Eduard Epstein was one of seven children of Moritz Epstein, a teacher from Bohemia, and his wife Babette. In 1904, he married Margarete Kraus in accordance with Mosaic rites in Prague. Eduard Epstein was a successful commercial agent and merchant in the textile industry. From 1910 to 1927, he was an authorised representative of the Vienna branch of the Bohemian Friedrichswald J. S. Perlhefter mechanical weaving mill, was involved in various trading companies in the clothing industry and was on the board of the Association of the Textile Industry. In 1927, Eduard Epstein and his business partners Hugo Hirsch and Max Weinberger founded the general partnership Epstein, Hirschler & Co, which saw itself as a trading agency, commission merchant business and textile wholesaler. In 1917, Epstein had acquired an apartment building located at Boerhaavegasse 21 in Vienna’s 3rd district,. In his flat at Josefstädterstraße 87 in Vienna’s 8th district, Epstein housed his art collection. Nothing is known about the individual works and scope.
After the annexation of Austria to the National Socialist German Reich, Epstein had to submit a declaration of assets on 15 July 1938, which did not name any works of art apart from a collection of silver coins. In December 1938, the company Epstein, Hirschler & Co. based in Vienna, at Börseplatz 6, was liquidated and deleted from the commercial register. During a house search on 16 December 1938, the Gestapo seized undeclared jewellery, a coin collection and other silver objects that Eduard Epstein had hidden in the flat of an ‘Aryan woman’. In April 1939, Epstein made an unsuccessful attempt to get large sums of money and valuables abroad through an intermediary for which, he was imprisoned in the Vienna Regional Criminal Court from 3 May 1939 to 7 March 1940.
The confiscated jewellery and precious metal objects were handed over to the Vienna Dorotheum for sale in autumn 1939, followed in 1940 by silver objects from the property of Eduard and Margarethe Epstein as part of the Section 14 deliveries to the Vienna Dorotheum. In February 1940, Eduard Epstein was forced to sell his apartment building on Boerhaavegasse. After his release from prison, he submitted an export application to the Federal Monuments Authority on 27 March 1940. This listed twelve oil paintings, a watercolour, various knick-knacks, twelve carpets and a ‘miniature of Theer’. With the exception of the miniature, the application was approved. On 28 March, the Federal Monuments Authority handed over the watercolour miniature to the Heeresmuseum Wien (HGM) for acquisition. The object was entered in the inventory book on 12 April 1940, together with the purchase price of RM 100 and the name of the seller, Epstein.
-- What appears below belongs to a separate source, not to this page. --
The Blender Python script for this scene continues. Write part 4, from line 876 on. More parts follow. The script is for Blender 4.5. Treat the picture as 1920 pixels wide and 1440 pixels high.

The Viennese shipping company Rudolf Löwinger transferred the rest of Eduard Epstein's art collection together with his remaining possessions in a lift van to the free port of Trieste on 9 August 1940 and stored it at Lloyd Triestino. On the basis of the Eleventh Regulation on the Reich Citizenship Law of 25 November 1941, Friedrich Rainer, the Supreme Commissioner in the operation Zone ‘Adriatic Coastal Zone‘ , seized the moving lift and handed it over to the NSDAP Gauleitung Berlin on 9 March 1944. The lift was then transported to Berlin/West Harbour (‘Masse Adria’). There is no documentation about its whereabouts.
With the help of the Gildemeester emigration campaign, Eduard and Margarethe Epstein emigrated to the USA via Lisbon on 22 May 1941, where their daughter Helene Wahle, born in 1906, and remarried Lieb, had fled with her husband in August 1939 and where three of Eduard Epstein's siblings were already living. The couple reached New York on 21 June 1941. Eduard Epstein died there in 1943, scarred by imprisonment and persecution.
Following restitution proceedings in 1951, the heirs obtained restitution of the ‘aryanised’ property on Boerhaavegasse. The proceedings against the restitution offices in Berlin for the expropriated moving crate ended with a settlement in 1960. The Settlement Fund compensated only a fraction of the ‘Reich Flight Tax’ paid by Epstein, the confiscated bank accounts, shares, the ‘Account D’ assets deposited with the IKG Vienna and insurance policies. On the basis of the dossier, which was submitted to the Art Restitution Advisory Board for information, the Board recommended the return of the sheet from the HGM to the legal successors of Eduard Epstein at its 65th Advisory Board meeting on 8 March 2013.